Activists Tense Ahead Of 'Aurat March' In Lahore On Women's Day

by GoNews Desk 1 month ago Views 1682
Activists Tense Ahead Of 'Aurat March' In Pakistan
Tension prevails as activists gear up for the massive 'Aurat March' in Lahore and other Pakistani cities on the eve of International Women’s Day on Sunday.

Women across Pakistan have faced and continue to face all sorts of opposition and backlash from the conservative groups for taking part in ‘Aurat March’. Some even filed a petition demanding to restrict the march, however, the Islamabad High Court (IHC) dismissed the petition.

Also Read: We Have To Start From Ball One - Harmanpreet Kaur

This year the manifesto revolves around the economic justice for women and their independence.

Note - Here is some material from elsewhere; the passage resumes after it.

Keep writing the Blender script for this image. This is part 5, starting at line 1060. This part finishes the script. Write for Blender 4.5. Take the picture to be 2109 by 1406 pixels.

But it was the rallying cry ‘mera jism meri merzi or my body, my choice' in 2019 which touched a nerve and continues to cause controversy. 

Last year, the organisers and participants of the 'Aurat March' faced backlash and online threats for “violating Islamic principles" and “disrespecting women". Most critics had issues with the placards and banners used during the march, which they said transgressed Pakistan's cultural values.

Since its first iteration in 2018, the ‘Aurat March' was organised to coincide with the International Women's Day by Hum Aurtain (We the Women)  – a feminist collective — in Lahore and Karachi. 

The idea began with a handful of women wanting to mobilise their networks to ask for an end to violence and harassment. Since then, it has grown into a wider movement, including transgender people, demanding better laws to protect women.

Nighat Dad, founder of Digital Rights Foundation and one of the organisers of the march, was quoted as saying, “The agenda of the march was to demand resources and dignity for women, for transgender community, for religious minorities, and for those on the economic margins, but more importantly, to acknowledge that women’s emancipation is inherently linked with improvement of all mistreated groups and minorities”.

Manifesto

Its manifesto demanding basic rights for women in each field of life is as follows.

  • Economic Justice, including the implementation of the Sexual Harassment Against Women in the Workplace 2010, the recognition of women’s contribution to the care economy as unpaid labour, implementation of labour rights for women, and gender and sexual minorities, 
  • Environmental Justice, including access to safe drinking water and air, protection of Animal Rights and Wildlife and women’s participation in the production of cash crops 
  • A total and immediate end to gender-based violence against women, all genders and sexual minorities both offline and online 
  • Accountability and restorative justice against violence particularly in Federally Administered Tribal Areas, Balochistan and Gilgit- Baltistan, and other areas where women and vulnerable populations have trouble accessing justice 
  • An end to and accountability for police brutality
  • Inclusion of differently-abled persons, and those with less visible disabilities and mental illnesses in public spaces, equal access to and protection in public spaces and institutions for transgender persons
  • Equal access to quality reproductive and sexual health services for women, all genders and sexual minorities,
  • Reformation of personal laws of religious minorities, by eliminating discriminatory provisions
  • Denunciation of policies of mass destruction, militarisation and warmongering.